The burial of Princess Diana, the first wife of King Charles III, cost $11.8 million. That of the mother of Queen Elizabeth II cost $5 million. That of American President John F. Kennedy who was shot dead in Dallas; in 1963 cost America $40 million.

The death of Queen Elizabeth II is expected to affect Britain’s Gross Domestic Product by as much as £6 billion. Apart from the cost of the funeral, is the cost of the upcoming coronation of the next monarch.

Because costs will also be incurred to produce new coins, notes, postal stamps, British passports and police uniforms, anti-monarchists, who wonder why the people of Great Britain should endure the monarchy, strongly oppose these costs.

The costs of moving the body of the deceased monarch and her large family, by road and by air, from Balmoral, to Edinburgh, and finally to the various destinations in London will significantly set back the British exchequer.

Even the ceremonies, both indoors, in the chambers of St James’s Palace, and outdoors, before the London Exchange, devoted to the proclamation of the new King must have cost something. But that will be peanuts to the cost expected to be incurred for the coronation of King Charles III.

The elaborate embroidery of the predominantly red and yellow livery, a special uniform worn by guards, servants, officials, or members of a City Company, quite a sight to behold, must have taken painstaking and expensive efforts to achieve.

The international media devoted a considerable amount of film footage, air time, data and inches of newspaper space to run the stories, commentaries and analyses about the life, times and death of Queen Elizabeth II.

Imagine the amount of advertising revenue that the media may have lost to carrying the stories about her death and funeral. Add this to the cost of logistics incurred by the media houses while trying to cover and report the stories.

Ahead of the Queen’s 70th Coronation Anniversary, early 2022, radical anti-monarchists, with the apt name, “Republic,” raised £43,000 through crown funding to print and display the slogan, “Make Elizabeth the Last,” on a billboard.

The Republic claims that the monarchy costs Britain £102.4 million annually. This probably balloons to £345 million when you consider revenues lost to the exchequer from two duchies, some taxation, and costs of providing security for the Royal Family.

Republic’s Chief Executive, Graham Smith, complained that “Seventy years of one person being Head of State is not a great idea. It is not healthy for democracy and… we need to start thinking about what’s going to happen next.”

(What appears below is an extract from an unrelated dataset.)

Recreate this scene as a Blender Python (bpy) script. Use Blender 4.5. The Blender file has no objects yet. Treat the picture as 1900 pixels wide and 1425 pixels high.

After the death of Queen Elizabeth, The Young Communists League of Great Britain, demanded: “the immediate abolition of the monarchy and its replacement with a democratically elected head of state.”

Polls say 61 per cent of British citizens support the monarchy, but 31 per cent prefer an elected Head of State. Northern Ireland may soon conduct a referendum to leave the United Kingdom, so that only Great Britain, with England, Scotland and Wales, will remain.

Perhaps the most significant development from the Queen’s death is that Britain’s National Anthem changes to “God save the King!”